## Your instructions
Work out how many lines in the data hold the word "sstep", and reply with that number only.

## Data provided
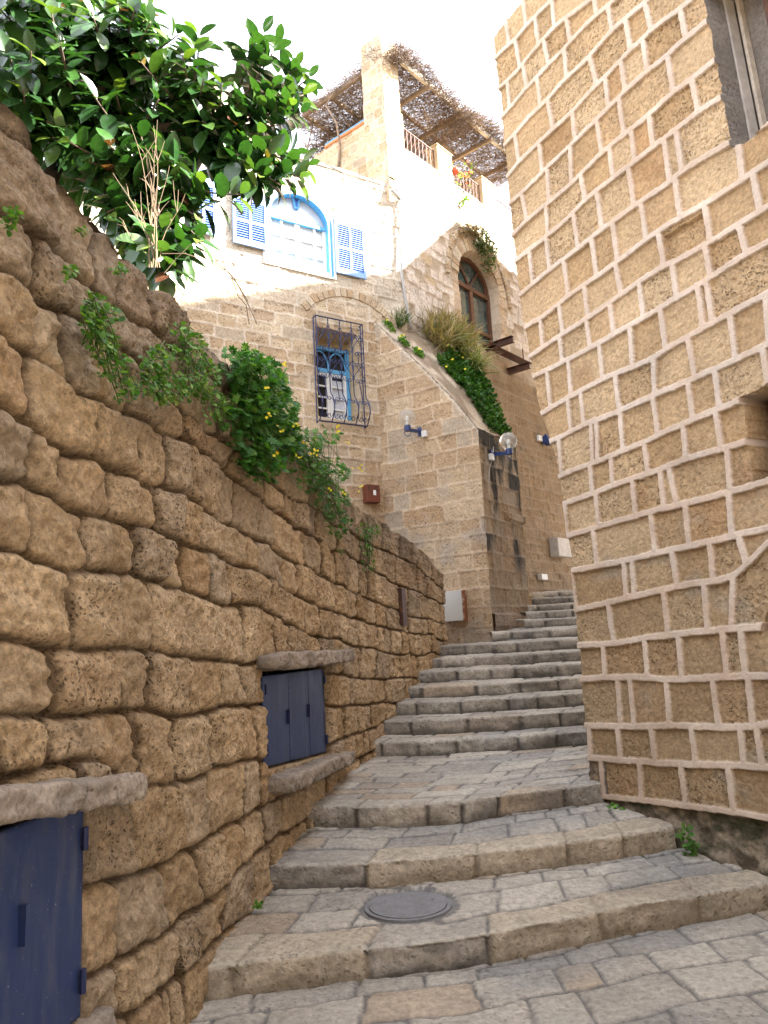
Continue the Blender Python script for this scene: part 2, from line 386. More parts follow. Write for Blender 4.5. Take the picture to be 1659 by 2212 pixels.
def step_mesh(name, F0, F1, zb, zt, z1, parent, seed, rowd=.22, klen=.55, plen=.34, kerb=.30, mat=None, extL=.3, extR=.3, cellx=.014, coly=1.0, manhole=None, kerbcol=0.):
    A_, t = resample(F0, int(max(60, 3.2 / cellx)), extL, extR); B_, _ = resample(F1, len(A_), .3, .3)
    rh = zt - zb; Dm = np.hypot(*(B_ - A_).T); D = float(Dm.mean())
    ns = max(int(D / (cellx * 1.1)), 8); nr = max(int(rh / (cellx * .8)), 4) if rh > 0 else 0
    s = np.concatenate([np.linspace(-rh - .06, 0, nr, endpoint=False), np.linspace(0, D, ns)]) if nr else np.linspace(0, D, ns)
    S, T_ = np.meshgrid(s, t); U = T_; V = S
    rows = [-9., kerb if rh > 0 else .0]; R = np.random.RandomState(seed); z = rows[-1]
    while z < D: z += rowd * (.75 + R.rand() * .6); rows.append(z)
    L_ = [-9.] + [(lambda u, zz=zz, q=i: zz + .03 * np.sin(u * 2.1 + q * 2) + .012 * np.sin(u * 9 + q)) for i, zz in enumerate(rows[1:])]
    J = rnd_joints(L_, -.2, t[-1], plen, seed); J[0] = rnd_joints([0, 1], -.2, t[-1], klen, seed + 3, .0)[0]
    d, h1, h2, h3, ci = masonry(U, V, L_, J, seed, .014, 4., .022)
    k = np.clip(S, 0, None) / D
    tr = lerp3(np.broadcast_to(A_[:, None, :], S.shape + (2,)), np.broadcast_to(B_[:, None, :], S.shape + (2,)), k)
    P = np.zeros(S.shape + (3,)); P[..., :2] = tr
    P[..., 2] = np.where(S < 0, zt + S, zt + (z1 - zt) * k)
    tang = np.gradient(A_, axis=0); tang /= np.linalg.norm(tang, axis=1)[:, None]
    nf = np.stack([tang[:, 1], -tang[:, 0], 0 * tang[:, 0]], 1)[:, None, :]
    up = np.array([0, 0, 1.])
    r = .017; a = np.clip(1 - np.abs(S) / r, 0, 1) ** 2 * r * .45 if rh > 0 else 0 * S
    P -= (nf + up) * a[..., None] * (1 + .8 * fbm(U * 5, V * 0, seed + 9, 3))[..., None]
    isr = (S < 0)[..., None]
    nrm = np.where(isr, nf, up)
    jd = -(1 - sstep(.004, .022, d)) * .014
    h = jd + (h1 - .5) * .012 + fbm(U * 7, V * 7, seed + 4, 4) * .006 + fbm(U * 2, V * 2, seed + 5, 2) * .006
    wv = fbm(U * 1.3, V * 0 + seed, seed + 6, 3) * .02        # wavy front
    h = np.where(S < 0, h * 1.3 + wv + fbm(U * 11, V * 14, seed + 51, 4) * .014 + fbm(U * 40, V * 40, seed + 52, 3) * .005, h + fbm(U * 26, V * 26, seed + 53, 3) * .003)
    P = P + nrm * h[..., None]
    P += np.where(isr, 0, nf) * (wv * np.clip(1 - S / .1, 0, 1))[..., None]
    c = tread_color(h1, h2, h3, d, U, V, seed)
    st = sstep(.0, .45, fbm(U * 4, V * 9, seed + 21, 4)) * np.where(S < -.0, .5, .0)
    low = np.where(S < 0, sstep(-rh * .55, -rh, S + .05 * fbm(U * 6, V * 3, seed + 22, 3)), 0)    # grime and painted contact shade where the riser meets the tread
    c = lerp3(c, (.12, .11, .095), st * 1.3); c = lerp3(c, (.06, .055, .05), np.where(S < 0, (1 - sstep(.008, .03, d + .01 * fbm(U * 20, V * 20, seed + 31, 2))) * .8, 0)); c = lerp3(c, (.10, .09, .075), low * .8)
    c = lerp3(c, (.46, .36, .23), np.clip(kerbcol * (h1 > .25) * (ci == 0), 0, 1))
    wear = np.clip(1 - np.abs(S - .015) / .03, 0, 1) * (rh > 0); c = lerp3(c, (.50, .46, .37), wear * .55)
    if manhole is not None:
        q = np.hypot((P[..., 0] - manhole[0]), (P[..., 1] - manhole[1]) ) / manhole[2]
        c = lerp3(c, (.17, .165, .16), (q < 1.10 + .12 * fbm(U * 9, V * 9, 333, 3)) * .85); P[..., 2] = np.where(q < 1.12, manhole[3] - .012, P[..., 2])
    c = c * coly
    al = (.3 + .5 * h3)[..., None]
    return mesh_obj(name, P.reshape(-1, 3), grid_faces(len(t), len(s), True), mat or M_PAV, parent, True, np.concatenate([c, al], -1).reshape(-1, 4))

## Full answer
4